Reading List: Israeli/Palestinian Conflict 1-Methodological Note

I compiled this list because I am genuinely disturbed by all the bad history that goes around social media in regard to this conflict and I want to help interested parties to understand the thousands of years of history which led us to where we are today. That is my only interest in compiling this list. I do have my own personal views on the conflict, but I am a responsible enough historian and MLIS that I know how to separate those views from my presentation of the secondary literature. The only bias you are likely to find here is in my categorization, as it inevitably reflects my fields of study.

In compiling this list, my process and methodology were as follows: I first wrote down all the relevant works I could think of off the top of my head, all hailing from my fields of Biblical Studies and Modern Jewish History. I then reached out to my friends in Modern Middle Eastern History, Conflict Studies, Jewish History, etc for recommendations, lists, and insight; one of my friends, an ABD PhD candidate in Modern Middle Eastern History, was particularly helpful in helping me understand Israeli historiography, and pointing me towards the best works in the field of Arab Nationalism.

After taking their recommendations, I conducted a series of google searches using “‘relevant search term’ site:.edu” to ensure that I received results from only academic domains. From there, I read syllabi for university courses, and examined comprehensive exam reading lists. After that, I searched the catalog of the New York Public Library using any and all relevant search terms, and I also conducted targeted searches on Amazon. By the time I finished, I had a 50 pages filled with book titles.

My next step was to divide the list into categories, deleting irrelevant titles and repeats as I went along. After dividing the books into categories, I put each title through a rigorous fact checking process. I checked the publication material for each book to ensure that it was either a. published by an academic press with a built in peer review process, and/or b. written by an academic historian—either a faculty member, or someone with an MA or PhD in history. If I was still unsure after that step, I searched the title in the University of Maryland’s database system, and read the academic (meaning, peer reviewed) book reviews of the title. From there I either kept it on the list or removed it. As I approached the late-Ottoman period, I became extra-critical of relevant titles. At this point, I made sure to read book reviews from at least two academic journals in different fields/subfields to ensure not only the text’s legitimacy, but its ability to hold firm against the scrutiny of scholars in multiple fields. I tended to remove a work if the word “polemic” appeared in the reviews.

This said, many of the works on this list, particularly, but not exclusively, in the Post-1948, Arab Nationalism and the Modern Middle East, Conflict Overviews, and Historiography Narratives, Memory and Theory categories will be slanted, or biased. Considering the topic at hand, this reality is both inevitable and perhaps necessary. I do advise you, however, to read any books you select from these categories critically.

The vast majority of these books are academic histories (simply put, I don’t trust popular historians with this topic), so if you are not accustomed to that type of writing, be sure to read the Introduction of whichever books you select very carefully, and understand that you are reading to learn—not necessarily to enjoy.

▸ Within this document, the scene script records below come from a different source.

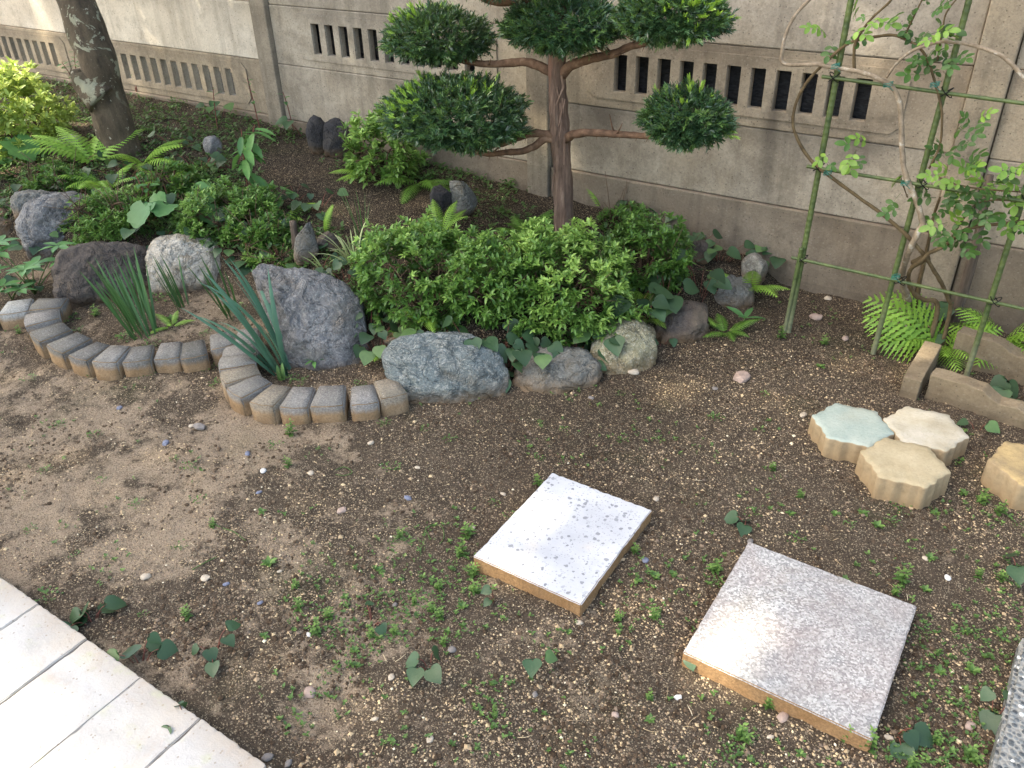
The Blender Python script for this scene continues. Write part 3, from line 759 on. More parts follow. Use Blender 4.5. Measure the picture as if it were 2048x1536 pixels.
for i, (u, v, k) in enumerate(blk_px):
    p = P8[i]
    rowA = i <= 12
    seq = P8[0:2] if i < 2 else (P8[2:13] if i <= 12 else P8[13:])
    j = i if i < 2 else (i - 2 if i <= 12 else i - 13)
    t = seq[min(j + 1, len(seq) - 1)] - seq[max(j - 1, 0)]
    ang = math.atan2(t.y, t.x)
    if i == 2: ang = -1.2 + .35
    if i == 12: ang = .75
    if i == 13: ang = math.atan2(P8[14].y - P8[13].y, P8[14].x - P8[13].x)
    sp = min((P8[q] - p).length for q in (i - 1, i + 1) if 0 <= q < len(P8))
    w = max(.092, min(.118, sp * 1.02))
    me = block_mesh(i, w * 1.04, w * .86, .126, .07 + uni(-.003, .004))
    me.materials.append(M['block_' + {'tan2': 'grey'}.get(k, k)])
    zf = gz(p.x, p.y)
    o = link('edging_block', me, None, (p.x, p.y, .0 + uni(-.003, .003)), (uni(-.03, .03), uni(-.03, .03), ang))
    if i < 13: lb = f'{desc[k]} topped edging block, {ordn[i]} from the left in the long curved row'
    else: lb = f'{desc[k]} topped edging block, {ordn[i-13]} from the left in the short curved row'
    tag(o, lb, 'edging block', 'tapered edging blocks round the small planting pockets')

# ---- scalloped hexagon stepping stones
def hexstone(name, cx, cy, R, h, mat, label, rot=0.0, a=.016, z=0.0):
    bm = bmesh.new(); pts = []
    K = 16
    for s_ in range(6):
        A = Vector((math.cos(rot + s_ * math.pi / 3), math.sin(rot + s_ * math.pi / 3))) * R
        B = Vector((math.cos(rot + (s_ + 1) * math.pi / 3), math.sin(rot + (s_ + 1) * math.pi / 3))) * R
        nn = (A + B).normalized()
        for q in range(K):
            t = q / K
            pts.append(A.lerp(B, t) + nn * (a * .8 * math.sin(2 * math.pi * t) + a * .5 * math.sin(6 * math.pi * t)))
    n_ = len(pts); rings = []
    prof = [(-.03, 1.0), (h * .3, .998), (h * .6, .996), (h - .008, .992), (h - .003, .985), (h, .965), (h + .001, .8), (h + .0015, .5), (h + .002, .2)]
    for zz, sc in prof:
        rings.append([bm.verts.new((p.x * sc * (1 + .012 * noise.noise(Vector((p.x * 40, p.y * 40, zz * 30)))), p.y * sc, zz + (.0015 * noise.noise(Vector((p.x, p.y, 0)) * sc * 40) if zz > h * .8 else 0))) for p in pts])
    for r0, r1 in zip(rings, rings[1:]):
        for i in range(n_): bm.faces.new((r0[i], r0[(i + 1) % n_], r1[(i + 1) % n_], r1[i]))
    bm.faces.new(rings[-1])
    for f_ in bm.faces: f_.smooth = True
    me = bpy.data.meshes.new(name); bm.to_mesh(me); bm.free(); me.materials.append(mat)
    o = link(name, me, None, (cx, cy, z)); return tag(o, label, 'stepping stone', 'scalloped stepping stones by the kerb')
HR = .124
hexstone('stepping_stone', -.308, 2.355, HR, .066, M['hex_green'], 'pale green scalloped stepping stone, left one of the touching three', .08, .0052, .0)
hexstone('stepping_stone', -.308 + HR * 1.745 * math.cos(.445), 2.355 + HR * 1.745 * math.sin(.445) - .0, HR, .066, M['hex_white'], 'cream scalloped stepping stone nearest the broken kerb, back one of three', .08, .0052, .002)
hexstone('stepping_stone', -.308 + HR * 1.745 * math.cos(-.602), 2.355 + HR * 1.745 * math.sin(-.602), HR, .07, M['hex_yellow'], 'sandy yellow scalloped stepping stone, front one of the touching three', .08, .0052, .001)
hexstone('stepping_stone', .19, 2.385, HR, .085, M['hex_ochre'], 'mottled ochre stepping stone cut by the right edge of the picture', .25, .0052, .0)

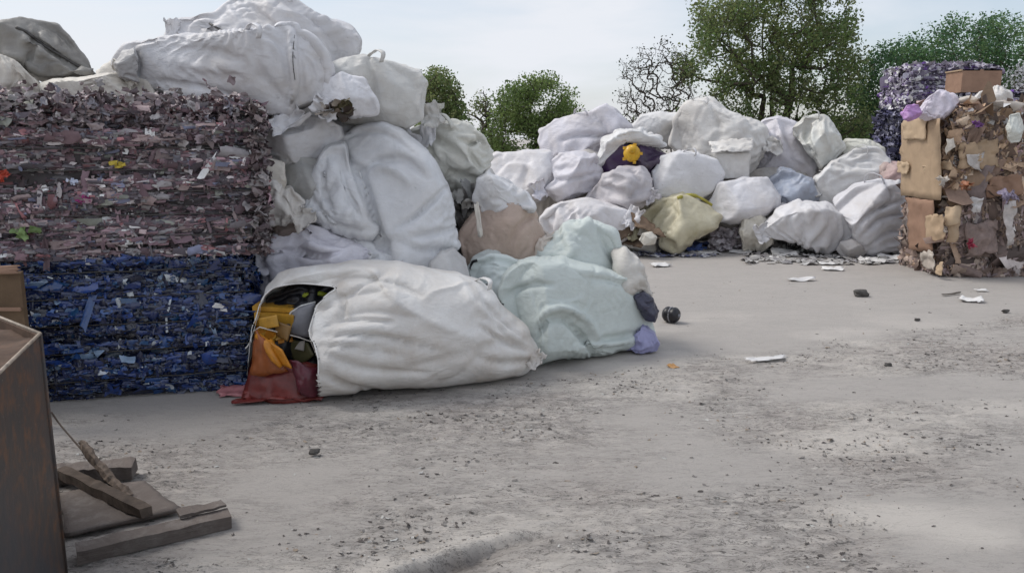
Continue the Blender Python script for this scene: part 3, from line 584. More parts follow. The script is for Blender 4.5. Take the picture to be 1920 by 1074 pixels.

In terms of my categorization…it is imperfect and becomes admittedly fuzzy once we get into the late Ottoman Period. I’m not even 100% comfortable with some of these categories, but if there is one thing I learned from Library Science, it is that categories are both terrible and inevitable in the organization of information.

I hope that from this bibliography you will gain an appreciation for the long and enormously complex history of this region of the world, and I hope you gain an appreciation for the vast arrays of experiences, ethnicities, and histories tied up in this tiny, contested piece of land. Hopefully this appreciation will lead to a broad, complete understanding of the issues at stake today, and will help you to inject accurate historical understandings into dialogue when you come across it.